In that, it was a perfect example of what had become of the Saturn brand 20 years after it was founded in the early 1980s.


GM founded Saturn in the hopes that "A different kind of car company" would bring foreign-car fans to GM. And, in that respect, it actually worked. Most Saturn buyers had never bought any GM car before. In fact, many owners didn't even realize they had a GM product in their driveway.


Owners were attracted by Saturn's friendly no-haggle vehicle pricing policy. The brand also earned a reputation for fuel economy and dependability, despite the fact that its cars were actually about as dependable and efficient as similar cars from other GM divisions.


For years, GM didn't seem to know what to do with Saturn and the brand languished with cars like this one, lacking inspiration and appeal.


Finally, GM decided to make Saturns just as it made other GM models - basing them on the same underlying engineering as its other cars - but making the designs more eye-catching. By 2008, the change-over was complete and Saturn had all new cars. Then the economy tanked, marketing money dried up and with Saturn sales not budging, GM decided to sell of the brand.


Hummer H2

 Hummer H2
Hummer H2

Shortly after "Operation Desert Shield," also known as "the first Iraq war," GM bought the rights to the Hummer name from A.M. General, the company that made military Humvee used to carry American troops.


First, Hummer sold the vehicle that became known as the H1. This was a sprawling off-roader that barely fit within a single traffic lane. That was followed by the H2, a still-hulking full-size SUV that was at least better suited to driving on real roads. Finally, in 2006, came the Hummer H3, a midsized SUV with a five-cylinder engine. Even with its smaller engine, the H3's fuel economy was still relatively poor.


Hummer has always been what's politely called a "polarizing" brand. In other words, you either love it or you hate it.
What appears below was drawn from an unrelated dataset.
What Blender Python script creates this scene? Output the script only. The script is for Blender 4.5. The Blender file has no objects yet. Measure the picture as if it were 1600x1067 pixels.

And many people who love it especially love that everyone else hates it.


GM tried to clean up Hummer's image by touting its utility in disaster areas - these vehicles do have genuine off-road skills - but it's not a pitch that attracted real buyers.


As gas prices rose in 2008 and with America mired in an increasingly unpopular second Iraq war, the Hummer haters began to get the upper hand. Hummer sales dwindled to a mere pittance. Beyond that, GM could no longer afford Hummer's bad public image. Finally, Hummer became a victim of restructuring and GM is selling off the brand.